* Dataset content
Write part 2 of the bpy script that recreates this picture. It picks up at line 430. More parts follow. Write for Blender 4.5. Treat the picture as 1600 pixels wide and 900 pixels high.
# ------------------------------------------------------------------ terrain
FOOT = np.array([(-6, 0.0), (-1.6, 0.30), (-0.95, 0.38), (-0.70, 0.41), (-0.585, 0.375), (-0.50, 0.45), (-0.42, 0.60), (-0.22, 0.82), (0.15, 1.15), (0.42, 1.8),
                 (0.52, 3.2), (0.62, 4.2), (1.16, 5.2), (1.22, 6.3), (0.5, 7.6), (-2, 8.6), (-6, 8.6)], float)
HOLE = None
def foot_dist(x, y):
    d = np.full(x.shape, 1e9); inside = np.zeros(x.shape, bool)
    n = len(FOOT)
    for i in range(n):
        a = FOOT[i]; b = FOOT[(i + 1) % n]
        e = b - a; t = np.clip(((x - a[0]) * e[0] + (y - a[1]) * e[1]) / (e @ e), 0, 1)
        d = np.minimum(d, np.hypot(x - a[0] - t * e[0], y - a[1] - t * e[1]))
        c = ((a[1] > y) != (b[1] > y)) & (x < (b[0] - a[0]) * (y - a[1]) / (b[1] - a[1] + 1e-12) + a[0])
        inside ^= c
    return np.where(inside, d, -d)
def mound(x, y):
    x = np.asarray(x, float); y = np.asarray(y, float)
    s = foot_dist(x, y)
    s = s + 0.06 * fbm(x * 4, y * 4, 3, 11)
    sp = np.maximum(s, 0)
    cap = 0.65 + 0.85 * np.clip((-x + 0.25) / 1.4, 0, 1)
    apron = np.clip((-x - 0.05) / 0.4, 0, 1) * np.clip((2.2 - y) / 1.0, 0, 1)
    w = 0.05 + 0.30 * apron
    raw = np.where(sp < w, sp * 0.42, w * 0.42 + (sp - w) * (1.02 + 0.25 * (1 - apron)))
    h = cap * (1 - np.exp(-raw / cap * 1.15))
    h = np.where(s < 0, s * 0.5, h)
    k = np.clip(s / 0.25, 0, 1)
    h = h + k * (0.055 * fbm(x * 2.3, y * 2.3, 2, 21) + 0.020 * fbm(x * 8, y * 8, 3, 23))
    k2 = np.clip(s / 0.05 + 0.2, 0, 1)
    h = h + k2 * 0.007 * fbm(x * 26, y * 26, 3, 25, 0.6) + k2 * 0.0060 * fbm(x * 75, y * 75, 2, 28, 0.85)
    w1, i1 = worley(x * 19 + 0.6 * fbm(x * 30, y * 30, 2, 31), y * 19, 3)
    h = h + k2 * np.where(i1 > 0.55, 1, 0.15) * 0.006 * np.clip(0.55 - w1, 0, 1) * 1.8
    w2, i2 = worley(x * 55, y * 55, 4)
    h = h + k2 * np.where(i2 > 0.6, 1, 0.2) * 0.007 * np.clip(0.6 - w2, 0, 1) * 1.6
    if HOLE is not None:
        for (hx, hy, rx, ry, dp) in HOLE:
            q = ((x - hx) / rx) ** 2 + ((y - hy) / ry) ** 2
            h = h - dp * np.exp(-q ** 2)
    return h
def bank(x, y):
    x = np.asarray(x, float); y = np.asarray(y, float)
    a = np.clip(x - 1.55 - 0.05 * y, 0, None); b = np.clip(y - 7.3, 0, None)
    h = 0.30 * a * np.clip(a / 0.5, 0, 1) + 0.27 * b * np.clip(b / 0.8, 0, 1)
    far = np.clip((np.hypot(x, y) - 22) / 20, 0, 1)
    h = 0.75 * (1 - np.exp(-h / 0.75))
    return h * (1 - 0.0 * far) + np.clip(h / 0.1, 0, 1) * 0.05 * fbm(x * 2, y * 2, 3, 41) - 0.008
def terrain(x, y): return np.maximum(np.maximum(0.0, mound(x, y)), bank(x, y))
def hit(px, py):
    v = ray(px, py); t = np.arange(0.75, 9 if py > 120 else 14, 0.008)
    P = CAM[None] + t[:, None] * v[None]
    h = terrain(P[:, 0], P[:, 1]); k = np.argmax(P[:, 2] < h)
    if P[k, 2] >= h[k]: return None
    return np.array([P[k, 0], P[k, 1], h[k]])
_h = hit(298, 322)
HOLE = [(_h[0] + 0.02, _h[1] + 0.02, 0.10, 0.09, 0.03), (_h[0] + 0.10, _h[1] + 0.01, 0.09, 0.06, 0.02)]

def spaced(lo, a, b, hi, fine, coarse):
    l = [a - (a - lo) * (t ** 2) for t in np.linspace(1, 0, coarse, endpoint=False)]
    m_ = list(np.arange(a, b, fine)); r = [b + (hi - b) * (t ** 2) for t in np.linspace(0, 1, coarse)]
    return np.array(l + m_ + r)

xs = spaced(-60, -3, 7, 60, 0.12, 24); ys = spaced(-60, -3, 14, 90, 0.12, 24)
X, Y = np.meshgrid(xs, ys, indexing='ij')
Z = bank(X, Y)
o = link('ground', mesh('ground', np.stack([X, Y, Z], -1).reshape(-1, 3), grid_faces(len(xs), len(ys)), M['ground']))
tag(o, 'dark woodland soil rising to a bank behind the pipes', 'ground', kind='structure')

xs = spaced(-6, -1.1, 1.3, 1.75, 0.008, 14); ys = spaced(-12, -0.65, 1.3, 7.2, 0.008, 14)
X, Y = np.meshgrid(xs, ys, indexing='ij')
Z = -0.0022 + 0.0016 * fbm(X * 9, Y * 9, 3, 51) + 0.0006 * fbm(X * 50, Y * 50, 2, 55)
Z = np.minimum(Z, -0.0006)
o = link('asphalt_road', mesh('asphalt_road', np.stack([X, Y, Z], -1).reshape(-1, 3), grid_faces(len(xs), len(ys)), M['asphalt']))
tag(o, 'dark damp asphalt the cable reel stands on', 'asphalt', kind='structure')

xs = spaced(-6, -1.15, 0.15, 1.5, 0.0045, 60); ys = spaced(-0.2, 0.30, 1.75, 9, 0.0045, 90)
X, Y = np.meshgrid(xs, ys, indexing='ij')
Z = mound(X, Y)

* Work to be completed
Give the complete listing a second time, exactly as it reads.

* Task answer
Write part 2 of the bpy script that recreates this picture. It picks up at line 430. More parts follow. Write for Blender 4.5. Treat the picture as 1600 pixels wide and 900 pixels high.
# ------------------------------------------------------------------ terrain
FOOT = np.array([(-6, 0.0), (-1.6, 0.30), (-0.95, 0.38), (-0.70, 0.41), (-0.585, 0.375), (-0.50, 0.45), (-0.42, 0.60), (-0.22, 0.82), (0.15, 1.15), (0.42, 1.8),
                 (0.52, 3.2), (0.62, 4.2), (1.16, 5.2), (1.22, 6.3), (0.5, 7.6), (-2, 8.6), (-6, 8.6)], float)
HOLE = None
def foot_dist(x, y):
    d = np.full(x.shape, 1e9); inside = np.zeros(x.shape, bool)
    n = len(FOOT)
    for i in range(n):
        a = FOOT[i]; b = FOOT[(i + 1) % n]
        e = b - a; t = np.clip(((x - a[0]) * e[0] + (y - a[1]) * e[1]) / (e @ e), 0, 1)
        d = np.minimum(d, np.hypot(x - a[0] - t * e[0], y - a[1] - t * e[1]))
        c = ((a[1] > y) != (b[1] > y)) & (x < (b[0] - a[0]) * (y - a[1]) / (b[1] - a[1] + 1e-12) + a[0])
        inside ^= c
    return np.where(inside, d, -d)
def mound(x, y):
    x = np.asarray(x, float); y = np.asarray(y, float)
    s = foot_dist(x, y)
    s = s + 0.06 * fbm(x * 4, y * 4, 3, 11)
    sp = np.maximum(s, 0)
    cap = 0.65 + 0.85 * np.clip((-x + 0.25) / 1.4, 0, 1)
    apron = np.clip((-x - 0.05) / 0.4, 0, 1) * np.clip((2.2 - y) / 1.0, 0, 1)
    w = 0.05 + 0.30 * apron
    raw = np.where(sp < w, sp * 0.42, w * 0.42 + (sp - w) * (1.02 + 0.25 * (1 - apron)))
    h = cap * (1 - np.exp(-raw / cap * 1.15))
    h = np.where(s < 0, s * 0.5, h)
    k = np.clip(s / 0.25, 0, 1)
    h = h + k * (0.055 * fbm(x * 2.3, y * 2.3, 2, 21) + 0.020 * fbm(x * 8, y * 8, 3, 23))
    k2 = np.clip(s / 0.05 + 0.2, 0, 1)
    h = h + k2 * 0.007 * fbm(x * 26, y * 26, 3, 25, 0.6) + k2 * 0.0060 * fbm(x * 75, y * 75, 2, 28, 0.85)
    w1, i1 = worley(x * 19 + 0.6 * fbm(x * 30, y * 30, 2, 31), y * 19, 3)
    h = h + k2 * np.where(i1 > 0.55, 1, 0.15) * 0.006 * np.clip(0.55 - w1, 0, 1) * 1.8
    w2, i2 = worley(x * 55, y * 55, 4)
    h = h + k2 * np.where(i2 > 0.6, 1, 0.2) * 0.007 * np.clip(0.6 - w2, 0, 1) * 1.6
    if HOLE is not None:
        for (hx, hy, rx, ry, dp) in HOLE:
            q = ((x - hx) / rx) ** 2 + ((y - hy) / ry) ** 2
            h = h - dp * np.exp(-q ** 2)
    return h
def bank(x, y):
    x = np.asarray(x, float); y = np.asarray(y, float)
    a = np.clip(x - 1.55 - 0.05 * y, 0, None); b = np.clip(y - 7.3, 0, None)
    h = 0.30 * a * np.clip(a / 0.5, 0, 1) + 0.27 * b * np.clip(b / 0.8, 0, 1)
    far = np.clip((np.hypot(x, y) - 22) / 20, 0, 1)
    h = 0.75 * (1 - np.exp(-h / 0.75))
    return h * (1 - 0.0 * far) + np.clip(h / 0.1, 0, 1) * 0.05 * fbm(x * 2, y * 2, 3, 41) - 0.008
def terrain(x, y): return np.maximum(np.maximum(0.0, mound(x, y)), bank(x, y))
def hit(px, py):
    v = ray(px, py); t = np.arange(0.75, 9 if py > 120 else 14, 0.008)
    P = CAM[None] + t[:, None] * v[None]
    h = terrain(P[:, 0], P[:, 1]); k = np.argmax(P[:, 2] < h)
    if P[k, 2] >= h[k]: return None
    return np.array([P[k, 0], P[k, 1], h[k]])
_h = hit(298, 322)
HOLE = [(_h[0] + 0.02, _h[1] + 0.02, 0.10, 0.09, 0.03), (_h[0] + 0.10, _h[1] + 0.01, 0.09, 0.06, 0.02)]

def spaced(lo, a, b, hi, fine, coarse):
    l = [a - (a - lo) * (t ** 2) for t in np.linspace(1, 0, coarse, endpoint=False)]
    m_ = list(np.arange(a, b, fine)); r = [b + (hi - b) * (t ** 2) for t in np.linspace(0, 1, coarse)]
    return np.array(l + m_ + r)

xs = spaced(-60, -3, 7, 60, 0.12, 24); ys = spaced(-60, -3, 14, 90, 0.12, 24)
X, Y = np.meshgrid(xs, ys, indexing='ij')
Z = bank(X, Y)
o = link('ground', mesh('ground', np.stack([X, Y, Z], -1).reshape(-1, 3), grid_faces(len(xs), len(ys)), M['ground']))
tag(o, 'dark woodland soil rising to a bank behind the pipes', 'ground', kind='structure')

xs = spaced(-6, -1.1, 1.3, 1.75, 0.008, 14); ys = spaced(-12, -0.65, 1.3, 7.2, 0.008, 14)
X, Y = np.meshgrid(xs, ys, indexing='ij')
Z = -0.0022 + 0.0016 * fbm(X * 9, Y * 9, 3, 51) + 0.0006 * fbm(X * 50, Y * 50, 2, 55)
Z = np.minimum(Z, -0.0006)
o = link('asphalt_road', mesh('asphalt_road', np.stack([X, Y, Z], -1).reshape(-1, 3), grid_faces(len(xs), len(ys)), M['asphalt']))
tag(o, 'dark damp asphalt the cable reel stands on', 'asphalt', kind='structure')

xs = spaced(-6, -1.15, 0.15, 1.5, 0.0045, 60); ys = spaced(-0.2, 0.30, 1.75, 9, 0.0045, 90)
X, Y = np.meshgrid(xs, ys, indexing='ij')
Z = mound(X, Y)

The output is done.